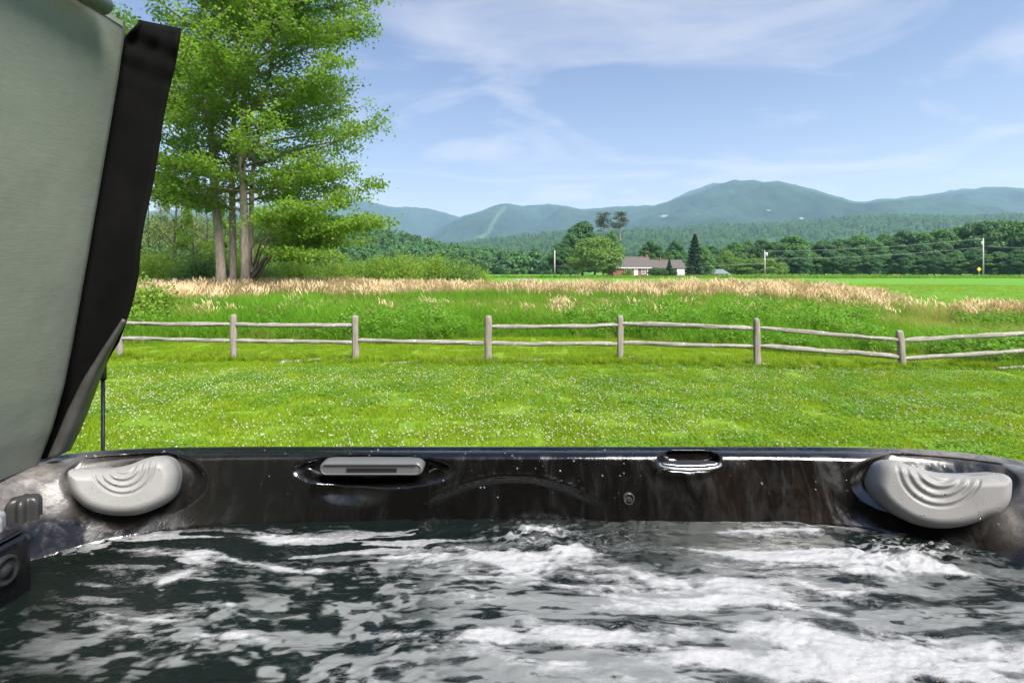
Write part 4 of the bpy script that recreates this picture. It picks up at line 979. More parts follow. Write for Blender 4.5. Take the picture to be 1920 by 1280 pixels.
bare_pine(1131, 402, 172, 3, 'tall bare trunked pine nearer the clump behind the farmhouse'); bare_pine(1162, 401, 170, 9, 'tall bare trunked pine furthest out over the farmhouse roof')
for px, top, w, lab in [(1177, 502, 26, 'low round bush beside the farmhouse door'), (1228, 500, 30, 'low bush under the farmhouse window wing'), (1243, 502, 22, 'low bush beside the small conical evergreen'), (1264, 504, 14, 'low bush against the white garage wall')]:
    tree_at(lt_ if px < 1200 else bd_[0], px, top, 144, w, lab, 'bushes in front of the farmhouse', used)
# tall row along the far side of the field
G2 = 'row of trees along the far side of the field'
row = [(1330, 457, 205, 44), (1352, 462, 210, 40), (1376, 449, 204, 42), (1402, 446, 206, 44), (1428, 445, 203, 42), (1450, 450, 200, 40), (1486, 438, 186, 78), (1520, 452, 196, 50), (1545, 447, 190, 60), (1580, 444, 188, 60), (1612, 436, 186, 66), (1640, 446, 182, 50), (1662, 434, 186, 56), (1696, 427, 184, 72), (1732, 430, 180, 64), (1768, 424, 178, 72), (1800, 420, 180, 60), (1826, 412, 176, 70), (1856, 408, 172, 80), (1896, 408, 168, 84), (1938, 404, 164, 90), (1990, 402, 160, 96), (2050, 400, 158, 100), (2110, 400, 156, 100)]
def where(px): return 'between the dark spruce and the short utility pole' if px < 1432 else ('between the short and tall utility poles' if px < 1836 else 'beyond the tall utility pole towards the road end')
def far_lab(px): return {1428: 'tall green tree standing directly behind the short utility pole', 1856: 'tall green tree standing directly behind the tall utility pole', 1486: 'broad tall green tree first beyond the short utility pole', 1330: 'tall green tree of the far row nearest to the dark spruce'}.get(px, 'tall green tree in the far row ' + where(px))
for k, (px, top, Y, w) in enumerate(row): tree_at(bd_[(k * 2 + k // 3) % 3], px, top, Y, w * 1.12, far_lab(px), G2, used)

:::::

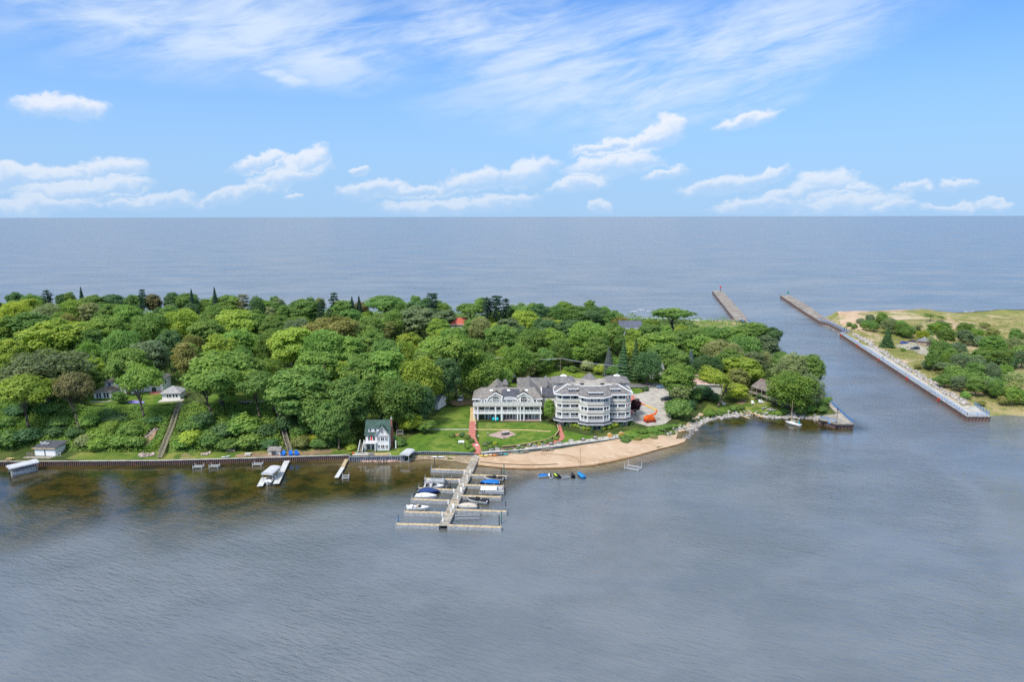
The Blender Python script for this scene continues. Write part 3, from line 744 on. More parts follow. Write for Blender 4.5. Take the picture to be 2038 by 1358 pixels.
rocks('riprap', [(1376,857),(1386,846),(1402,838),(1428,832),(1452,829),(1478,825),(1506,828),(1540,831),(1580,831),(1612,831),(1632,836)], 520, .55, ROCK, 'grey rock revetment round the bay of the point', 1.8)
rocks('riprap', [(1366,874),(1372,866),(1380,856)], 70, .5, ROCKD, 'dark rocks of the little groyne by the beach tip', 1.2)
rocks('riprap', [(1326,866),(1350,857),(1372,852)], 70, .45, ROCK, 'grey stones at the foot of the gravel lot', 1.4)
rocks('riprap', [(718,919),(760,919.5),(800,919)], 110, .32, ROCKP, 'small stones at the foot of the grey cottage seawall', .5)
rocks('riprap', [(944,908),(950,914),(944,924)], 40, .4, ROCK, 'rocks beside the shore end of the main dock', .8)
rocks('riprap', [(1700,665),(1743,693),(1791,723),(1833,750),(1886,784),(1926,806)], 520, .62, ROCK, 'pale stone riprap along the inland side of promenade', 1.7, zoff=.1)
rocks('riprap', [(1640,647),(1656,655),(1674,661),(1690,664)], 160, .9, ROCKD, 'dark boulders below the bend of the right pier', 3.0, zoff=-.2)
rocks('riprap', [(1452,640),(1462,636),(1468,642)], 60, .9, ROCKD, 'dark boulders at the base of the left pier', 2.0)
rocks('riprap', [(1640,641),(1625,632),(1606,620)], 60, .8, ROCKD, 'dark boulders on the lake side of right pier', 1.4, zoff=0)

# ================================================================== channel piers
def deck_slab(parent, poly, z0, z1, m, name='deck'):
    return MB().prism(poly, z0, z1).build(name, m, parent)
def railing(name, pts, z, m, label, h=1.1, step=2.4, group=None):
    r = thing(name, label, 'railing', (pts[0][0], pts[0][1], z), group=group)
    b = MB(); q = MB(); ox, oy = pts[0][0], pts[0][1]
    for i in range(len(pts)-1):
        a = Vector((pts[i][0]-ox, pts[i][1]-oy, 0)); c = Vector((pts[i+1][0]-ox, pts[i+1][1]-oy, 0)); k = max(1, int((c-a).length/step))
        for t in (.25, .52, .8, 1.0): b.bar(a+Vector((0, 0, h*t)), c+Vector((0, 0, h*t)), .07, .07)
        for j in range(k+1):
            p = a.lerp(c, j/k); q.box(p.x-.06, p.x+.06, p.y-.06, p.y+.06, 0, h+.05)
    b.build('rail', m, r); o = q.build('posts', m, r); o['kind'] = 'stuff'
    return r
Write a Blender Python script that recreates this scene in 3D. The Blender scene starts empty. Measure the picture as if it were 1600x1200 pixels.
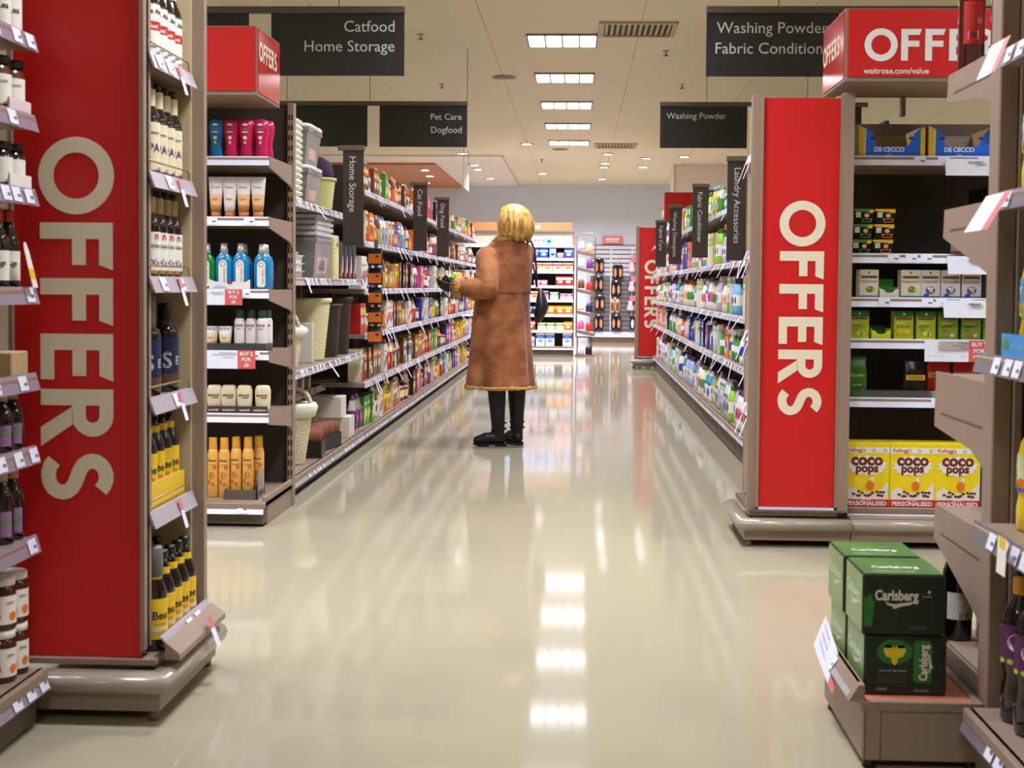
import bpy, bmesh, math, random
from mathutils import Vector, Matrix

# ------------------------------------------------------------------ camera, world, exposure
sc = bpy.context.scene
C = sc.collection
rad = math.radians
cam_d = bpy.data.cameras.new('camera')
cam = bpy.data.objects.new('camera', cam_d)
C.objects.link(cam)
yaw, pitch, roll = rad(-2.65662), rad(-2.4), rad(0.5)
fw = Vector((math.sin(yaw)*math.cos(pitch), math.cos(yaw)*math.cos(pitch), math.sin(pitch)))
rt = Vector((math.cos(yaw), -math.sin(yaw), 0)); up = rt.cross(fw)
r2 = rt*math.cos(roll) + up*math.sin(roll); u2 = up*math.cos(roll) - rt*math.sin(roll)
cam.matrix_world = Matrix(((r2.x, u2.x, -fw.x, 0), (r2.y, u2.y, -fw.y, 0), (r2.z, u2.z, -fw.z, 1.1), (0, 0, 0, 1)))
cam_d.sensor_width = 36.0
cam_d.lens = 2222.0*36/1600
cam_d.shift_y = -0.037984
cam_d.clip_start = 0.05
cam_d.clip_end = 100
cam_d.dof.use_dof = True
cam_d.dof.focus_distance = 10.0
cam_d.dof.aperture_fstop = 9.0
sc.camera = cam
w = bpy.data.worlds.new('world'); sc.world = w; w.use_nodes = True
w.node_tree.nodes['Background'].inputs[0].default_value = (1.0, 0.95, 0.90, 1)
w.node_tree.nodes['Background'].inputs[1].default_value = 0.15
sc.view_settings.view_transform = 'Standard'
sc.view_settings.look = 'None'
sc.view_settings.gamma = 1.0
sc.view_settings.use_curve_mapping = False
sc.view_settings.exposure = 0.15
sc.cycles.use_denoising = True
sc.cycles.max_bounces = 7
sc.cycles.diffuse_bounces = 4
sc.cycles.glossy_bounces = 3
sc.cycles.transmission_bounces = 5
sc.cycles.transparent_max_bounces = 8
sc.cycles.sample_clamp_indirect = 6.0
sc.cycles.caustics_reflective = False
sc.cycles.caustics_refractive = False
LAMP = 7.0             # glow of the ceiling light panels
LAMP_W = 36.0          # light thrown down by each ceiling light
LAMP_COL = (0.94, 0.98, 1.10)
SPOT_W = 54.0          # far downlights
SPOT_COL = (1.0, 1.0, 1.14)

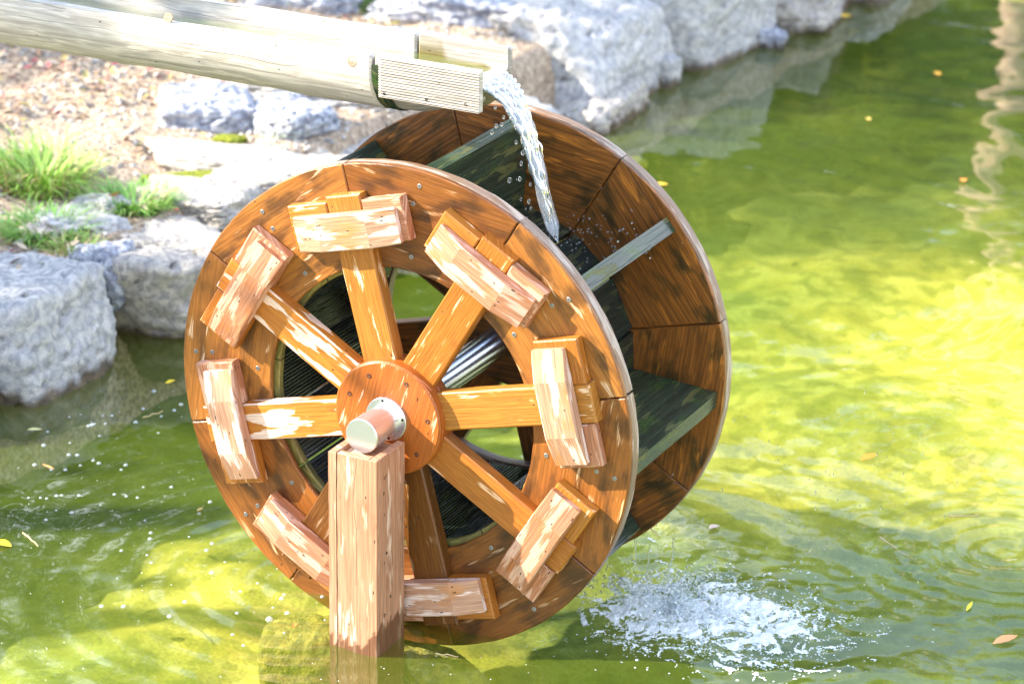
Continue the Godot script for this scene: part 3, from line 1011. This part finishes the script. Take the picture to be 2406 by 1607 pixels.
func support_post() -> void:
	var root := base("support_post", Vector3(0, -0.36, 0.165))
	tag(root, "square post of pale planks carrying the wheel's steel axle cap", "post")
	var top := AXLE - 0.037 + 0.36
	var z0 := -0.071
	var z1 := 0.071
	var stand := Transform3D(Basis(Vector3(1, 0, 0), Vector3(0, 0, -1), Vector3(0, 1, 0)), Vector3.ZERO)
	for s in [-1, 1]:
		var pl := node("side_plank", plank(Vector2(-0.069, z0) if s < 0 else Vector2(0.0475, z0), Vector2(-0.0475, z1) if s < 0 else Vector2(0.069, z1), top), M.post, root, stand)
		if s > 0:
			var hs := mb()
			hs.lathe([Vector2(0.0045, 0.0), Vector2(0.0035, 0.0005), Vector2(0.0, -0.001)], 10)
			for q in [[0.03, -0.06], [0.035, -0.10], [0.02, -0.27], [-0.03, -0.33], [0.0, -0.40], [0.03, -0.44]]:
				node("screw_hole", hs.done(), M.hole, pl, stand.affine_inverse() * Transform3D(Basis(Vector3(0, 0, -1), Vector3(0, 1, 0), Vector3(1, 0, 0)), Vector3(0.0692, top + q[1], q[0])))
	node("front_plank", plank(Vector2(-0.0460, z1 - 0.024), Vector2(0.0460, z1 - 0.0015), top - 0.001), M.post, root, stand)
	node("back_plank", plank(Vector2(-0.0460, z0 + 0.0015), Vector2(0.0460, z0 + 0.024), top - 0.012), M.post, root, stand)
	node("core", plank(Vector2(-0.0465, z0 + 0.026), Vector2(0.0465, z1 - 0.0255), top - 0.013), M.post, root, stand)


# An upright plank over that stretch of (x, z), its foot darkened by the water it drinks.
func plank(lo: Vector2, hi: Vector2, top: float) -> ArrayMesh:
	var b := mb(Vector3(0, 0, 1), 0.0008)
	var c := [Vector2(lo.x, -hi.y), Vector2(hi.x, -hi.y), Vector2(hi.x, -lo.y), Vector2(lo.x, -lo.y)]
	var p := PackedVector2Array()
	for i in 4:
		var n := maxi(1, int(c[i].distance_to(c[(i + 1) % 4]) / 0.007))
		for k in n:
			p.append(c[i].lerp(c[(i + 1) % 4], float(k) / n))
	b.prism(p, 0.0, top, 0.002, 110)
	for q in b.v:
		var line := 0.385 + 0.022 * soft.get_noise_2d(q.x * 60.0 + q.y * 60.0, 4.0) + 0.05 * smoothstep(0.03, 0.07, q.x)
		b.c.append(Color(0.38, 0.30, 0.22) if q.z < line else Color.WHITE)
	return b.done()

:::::

* _Aim_
Copy exactly the material above from the line with "Write a Blender" to the line with "from mathutils import Vector, Matrix", ends included, and nothing else. Leave out any picture.

* _Answer to this problem_
Write a Blender Python script that recreates this scene in 3D. The Blender scene starts empty. Measure the picture as if it were 1600x1200 pixels.
import bpy, bmesh, math, random
from mathutils import Vector, Matrix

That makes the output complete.